What Does Watson Mean?

Researchers at and working with IBM have created a computer and software that played and beat the best human players of the TV game show Jeopardy. This is an event that raised a lot of questions. For computer scientists it raises question along the lines of “how does it work?” and “How is this work applicable to other domains?”  For the wider audience, but also critically important for computer scientist,  there are also questions about what does this mean for artificial intelligence? Are computers catching up or even passing humans in intelligence? Is Watson smart? A genius? Is Watson actually thinking? Should be be afraid of the machines from the Terminator movies moving a step closer to reality? Ah, probably not.
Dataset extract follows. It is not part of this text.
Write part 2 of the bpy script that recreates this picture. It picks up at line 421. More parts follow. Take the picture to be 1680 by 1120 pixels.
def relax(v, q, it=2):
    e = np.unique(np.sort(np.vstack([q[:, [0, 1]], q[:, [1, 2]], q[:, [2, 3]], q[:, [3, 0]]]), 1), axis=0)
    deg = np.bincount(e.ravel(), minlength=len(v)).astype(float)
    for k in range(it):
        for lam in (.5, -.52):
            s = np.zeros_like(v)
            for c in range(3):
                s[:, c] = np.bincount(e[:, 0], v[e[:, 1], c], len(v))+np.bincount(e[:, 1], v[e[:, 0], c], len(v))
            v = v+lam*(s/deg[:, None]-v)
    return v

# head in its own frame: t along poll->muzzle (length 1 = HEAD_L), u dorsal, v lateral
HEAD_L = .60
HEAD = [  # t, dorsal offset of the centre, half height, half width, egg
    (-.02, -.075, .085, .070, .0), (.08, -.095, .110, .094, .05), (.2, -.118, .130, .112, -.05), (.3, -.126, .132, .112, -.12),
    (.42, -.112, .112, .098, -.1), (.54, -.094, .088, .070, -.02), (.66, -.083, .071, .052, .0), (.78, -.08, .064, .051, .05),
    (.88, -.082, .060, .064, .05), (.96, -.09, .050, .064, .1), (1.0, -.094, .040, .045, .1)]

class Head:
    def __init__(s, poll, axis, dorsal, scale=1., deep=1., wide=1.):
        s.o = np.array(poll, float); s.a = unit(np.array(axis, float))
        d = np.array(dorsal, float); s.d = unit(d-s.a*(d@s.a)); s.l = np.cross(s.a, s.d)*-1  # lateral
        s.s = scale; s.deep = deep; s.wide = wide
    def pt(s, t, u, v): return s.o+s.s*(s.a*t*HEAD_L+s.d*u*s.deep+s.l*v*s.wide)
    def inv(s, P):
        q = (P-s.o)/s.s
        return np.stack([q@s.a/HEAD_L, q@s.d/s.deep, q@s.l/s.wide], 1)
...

I read a book by Ken Jennings (Brainiac: Adventures in the Curious, Competitive, Compulsive World of Trivia Buffs) which talks about Jeopardy and similar quiz games and the people who compete in them. It doesn’t take a genius to do well at these games. It does take some skill at understanding the questions and a good recall for huge amounts of data. But its not about doing great things with the data or making complicated decisions. Watson does things with a lot of work that people tend to do without thinking about them. Which brings up another point. It took 4 years, 25-30 people and millions of dollars to create a machine what people can do with a few minutes (or less) on instructions. The resulting computer/software can only play one game – Jeopardy.  It would talk a lot of work to change Watson to play other games. People are much more versatile.  Watson is not going to be making decisions based on its database anytime soon.

The big skill of Watson (for a computer) is to understand the natural language questions and then do a data search based on the results. People are still better at that. The Watson miscue on the Final Jeopardy question when Watson identified Toronto as a US city (more or less) while both humans correctly answered Chicago is a demonstration of that.  So the computer is not yet that smart – not scary smart anyway.

What is thinking anyway? Is it just parsing a statement and doing a data search? I think not. I think it is more about things like making more choices based on insufficient data – making a jump of faith if you will. It is about how you use the data once it has been retrieved. Right now Watson is just a sort of search engine that is a lot better than average at parsing natural language questions. This makes is great for retrieving data but raw data is only as useful as the people making decisions based on it.  I’m sure some look at a lot of computerized systems and saying “those machines are making decisions based on data” and they’d be right. To a point. The computers are making decisions based also on rules and guidelines that people have developed and programmed into the machines. They are not making the decision on, for example, what tolerances are ok for a manufacturing process. Or on what makes a flaw minor or major. 

Thinking involves some level of creativity as well. I don’t see Watson having any creativity either. So it’s a great project. I think it advances the art of natural language processing and data mining. I am not so sure that we can say this is a super smart machine compared to humans. We’ve got a ways to go for that. What do you think? Are their other questions to ask and answer? I wonder what Watson would reply if asked questions about itself.